**RAW DATA:**

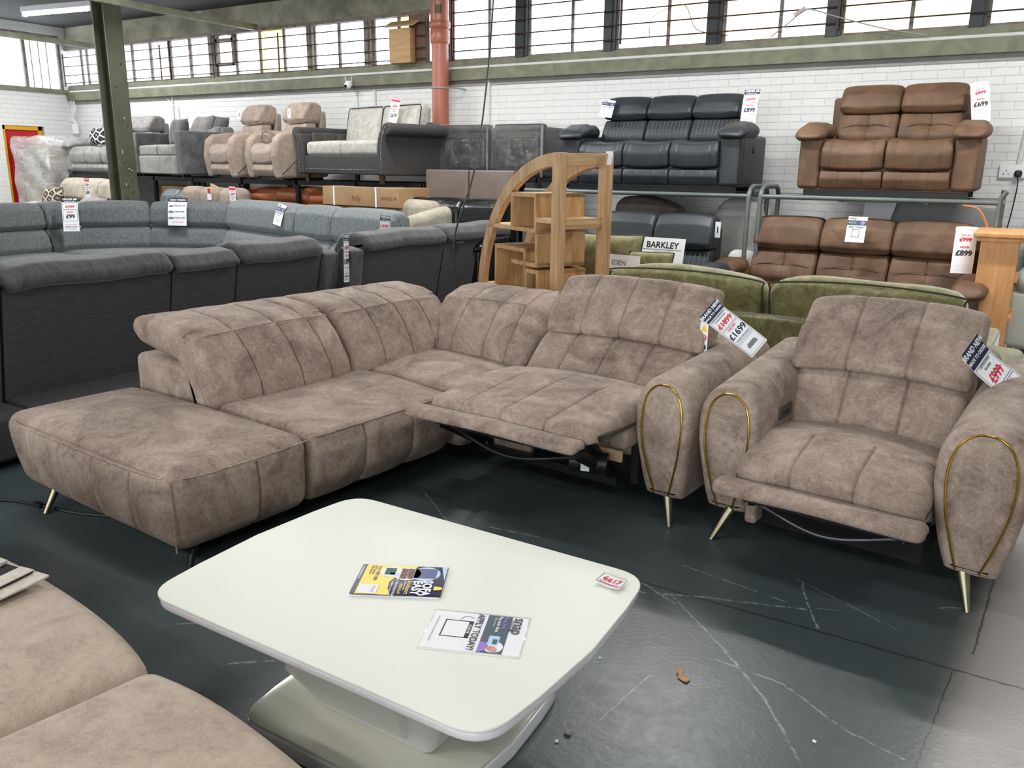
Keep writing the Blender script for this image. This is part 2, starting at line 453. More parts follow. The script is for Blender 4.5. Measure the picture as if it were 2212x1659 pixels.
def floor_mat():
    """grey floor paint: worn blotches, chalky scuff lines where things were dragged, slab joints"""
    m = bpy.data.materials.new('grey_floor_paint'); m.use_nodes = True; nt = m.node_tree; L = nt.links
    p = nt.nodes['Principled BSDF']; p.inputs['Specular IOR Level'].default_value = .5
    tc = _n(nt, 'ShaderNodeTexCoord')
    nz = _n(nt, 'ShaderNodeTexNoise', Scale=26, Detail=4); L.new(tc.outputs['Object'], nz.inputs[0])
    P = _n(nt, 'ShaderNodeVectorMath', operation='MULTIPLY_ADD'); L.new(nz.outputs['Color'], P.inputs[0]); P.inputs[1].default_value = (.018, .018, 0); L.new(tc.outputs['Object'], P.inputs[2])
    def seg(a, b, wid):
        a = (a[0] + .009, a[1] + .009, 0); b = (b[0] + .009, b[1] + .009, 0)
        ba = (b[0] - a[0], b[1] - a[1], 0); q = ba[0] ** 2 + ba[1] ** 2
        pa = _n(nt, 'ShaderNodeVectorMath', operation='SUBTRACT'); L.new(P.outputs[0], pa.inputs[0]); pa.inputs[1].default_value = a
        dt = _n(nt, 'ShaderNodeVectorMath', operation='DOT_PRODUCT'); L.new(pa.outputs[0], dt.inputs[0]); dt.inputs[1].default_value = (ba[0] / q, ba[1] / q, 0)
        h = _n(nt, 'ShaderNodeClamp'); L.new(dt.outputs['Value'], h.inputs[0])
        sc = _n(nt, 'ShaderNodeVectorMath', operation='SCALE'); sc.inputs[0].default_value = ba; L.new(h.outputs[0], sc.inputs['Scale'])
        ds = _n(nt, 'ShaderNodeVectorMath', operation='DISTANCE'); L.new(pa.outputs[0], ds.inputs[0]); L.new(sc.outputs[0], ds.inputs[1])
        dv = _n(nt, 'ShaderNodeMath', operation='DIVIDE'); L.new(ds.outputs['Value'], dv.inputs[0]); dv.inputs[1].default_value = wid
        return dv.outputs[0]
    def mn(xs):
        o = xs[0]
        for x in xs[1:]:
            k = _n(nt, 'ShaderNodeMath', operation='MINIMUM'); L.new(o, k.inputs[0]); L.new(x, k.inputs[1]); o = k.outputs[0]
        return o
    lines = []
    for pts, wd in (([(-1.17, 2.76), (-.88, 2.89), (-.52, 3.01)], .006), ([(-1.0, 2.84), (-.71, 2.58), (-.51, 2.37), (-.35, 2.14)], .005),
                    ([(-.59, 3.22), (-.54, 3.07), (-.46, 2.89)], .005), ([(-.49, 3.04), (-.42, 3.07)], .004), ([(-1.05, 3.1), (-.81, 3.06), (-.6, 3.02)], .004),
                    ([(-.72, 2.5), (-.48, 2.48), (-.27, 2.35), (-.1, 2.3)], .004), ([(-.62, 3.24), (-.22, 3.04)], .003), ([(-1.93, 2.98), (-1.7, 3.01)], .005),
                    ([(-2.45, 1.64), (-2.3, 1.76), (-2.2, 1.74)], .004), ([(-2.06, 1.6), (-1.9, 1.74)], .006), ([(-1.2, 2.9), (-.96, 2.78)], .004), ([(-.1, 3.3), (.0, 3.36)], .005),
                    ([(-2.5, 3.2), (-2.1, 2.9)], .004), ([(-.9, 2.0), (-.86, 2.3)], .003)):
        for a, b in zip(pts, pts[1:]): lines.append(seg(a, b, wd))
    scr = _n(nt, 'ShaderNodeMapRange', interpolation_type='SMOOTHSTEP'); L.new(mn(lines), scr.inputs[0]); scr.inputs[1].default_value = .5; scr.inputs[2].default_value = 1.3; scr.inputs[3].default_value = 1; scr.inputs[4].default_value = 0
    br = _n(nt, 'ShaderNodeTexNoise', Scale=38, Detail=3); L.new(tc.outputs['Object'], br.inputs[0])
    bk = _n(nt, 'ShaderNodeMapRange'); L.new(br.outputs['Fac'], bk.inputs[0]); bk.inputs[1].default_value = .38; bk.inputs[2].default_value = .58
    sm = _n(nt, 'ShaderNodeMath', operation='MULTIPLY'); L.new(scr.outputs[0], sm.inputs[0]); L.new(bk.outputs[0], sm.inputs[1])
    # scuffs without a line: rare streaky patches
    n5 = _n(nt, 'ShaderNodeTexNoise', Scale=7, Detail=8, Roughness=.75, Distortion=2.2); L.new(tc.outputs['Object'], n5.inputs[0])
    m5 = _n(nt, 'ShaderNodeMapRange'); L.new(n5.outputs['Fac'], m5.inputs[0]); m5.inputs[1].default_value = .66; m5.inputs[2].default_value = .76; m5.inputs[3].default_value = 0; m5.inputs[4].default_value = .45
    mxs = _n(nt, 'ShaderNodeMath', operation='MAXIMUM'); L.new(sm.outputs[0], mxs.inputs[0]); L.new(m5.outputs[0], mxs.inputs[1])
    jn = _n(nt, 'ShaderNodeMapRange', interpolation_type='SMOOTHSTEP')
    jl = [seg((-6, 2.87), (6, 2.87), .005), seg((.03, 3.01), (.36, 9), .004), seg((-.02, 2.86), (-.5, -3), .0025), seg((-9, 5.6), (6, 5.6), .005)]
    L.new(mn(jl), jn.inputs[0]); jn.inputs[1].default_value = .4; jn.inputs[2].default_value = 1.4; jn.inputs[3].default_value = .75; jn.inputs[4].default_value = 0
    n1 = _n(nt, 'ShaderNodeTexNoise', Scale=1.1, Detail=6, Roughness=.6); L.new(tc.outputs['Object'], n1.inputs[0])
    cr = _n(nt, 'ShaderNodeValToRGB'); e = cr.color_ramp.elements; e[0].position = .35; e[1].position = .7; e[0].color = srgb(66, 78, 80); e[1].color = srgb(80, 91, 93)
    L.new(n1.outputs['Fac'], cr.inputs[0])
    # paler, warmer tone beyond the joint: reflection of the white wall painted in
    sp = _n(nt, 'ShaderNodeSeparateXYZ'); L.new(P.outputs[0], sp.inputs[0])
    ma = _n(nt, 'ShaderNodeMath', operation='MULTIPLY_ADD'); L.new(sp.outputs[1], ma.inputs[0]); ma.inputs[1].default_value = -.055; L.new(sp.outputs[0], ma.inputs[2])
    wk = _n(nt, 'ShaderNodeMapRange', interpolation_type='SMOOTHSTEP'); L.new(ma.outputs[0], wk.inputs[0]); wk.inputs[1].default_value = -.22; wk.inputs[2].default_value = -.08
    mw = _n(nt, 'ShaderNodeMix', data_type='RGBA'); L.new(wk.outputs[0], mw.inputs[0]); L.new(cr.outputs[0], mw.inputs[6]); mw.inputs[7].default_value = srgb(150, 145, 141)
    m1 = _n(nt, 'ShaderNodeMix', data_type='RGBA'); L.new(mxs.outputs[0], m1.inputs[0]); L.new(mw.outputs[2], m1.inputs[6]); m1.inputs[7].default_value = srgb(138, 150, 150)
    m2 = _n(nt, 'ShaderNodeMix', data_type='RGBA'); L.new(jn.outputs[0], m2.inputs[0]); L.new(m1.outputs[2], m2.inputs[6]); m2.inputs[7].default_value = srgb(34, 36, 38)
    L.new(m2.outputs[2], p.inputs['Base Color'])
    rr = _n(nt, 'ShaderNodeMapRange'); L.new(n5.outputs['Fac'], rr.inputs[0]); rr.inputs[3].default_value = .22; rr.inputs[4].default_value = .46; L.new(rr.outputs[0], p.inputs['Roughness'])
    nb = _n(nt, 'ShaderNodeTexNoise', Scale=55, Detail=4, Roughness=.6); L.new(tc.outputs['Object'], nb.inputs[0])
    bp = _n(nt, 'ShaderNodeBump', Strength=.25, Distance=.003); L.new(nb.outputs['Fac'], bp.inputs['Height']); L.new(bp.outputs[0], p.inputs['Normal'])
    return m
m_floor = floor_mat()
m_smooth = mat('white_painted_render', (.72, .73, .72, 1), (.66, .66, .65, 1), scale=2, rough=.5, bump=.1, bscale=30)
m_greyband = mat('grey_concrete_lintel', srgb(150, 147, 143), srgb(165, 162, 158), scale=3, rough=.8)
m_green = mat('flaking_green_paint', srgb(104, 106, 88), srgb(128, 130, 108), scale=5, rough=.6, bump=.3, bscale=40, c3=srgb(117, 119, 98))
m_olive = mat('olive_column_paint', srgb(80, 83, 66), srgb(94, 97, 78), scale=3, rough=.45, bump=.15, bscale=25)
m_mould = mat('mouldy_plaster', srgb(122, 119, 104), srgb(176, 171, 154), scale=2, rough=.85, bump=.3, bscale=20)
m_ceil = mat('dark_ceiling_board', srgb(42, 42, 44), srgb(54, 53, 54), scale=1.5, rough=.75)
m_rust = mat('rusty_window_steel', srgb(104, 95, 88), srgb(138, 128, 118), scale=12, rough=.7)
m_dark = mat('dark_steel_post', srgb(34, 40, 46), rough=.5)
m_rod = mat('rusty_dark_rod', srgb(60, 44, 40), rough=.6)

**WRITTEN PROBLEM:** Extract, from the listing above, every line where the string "were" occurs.

**TASK RESULT:**
Keep writing the Blender script for this image. This is part 2, starting at line 453. More parts follow. The script is for Blender 4.5. Measure the picture as if it were 2212x1659 pixels.
    """grey floor paint: worn blotches, chalky scuff lines where things were dragged, slab joints"""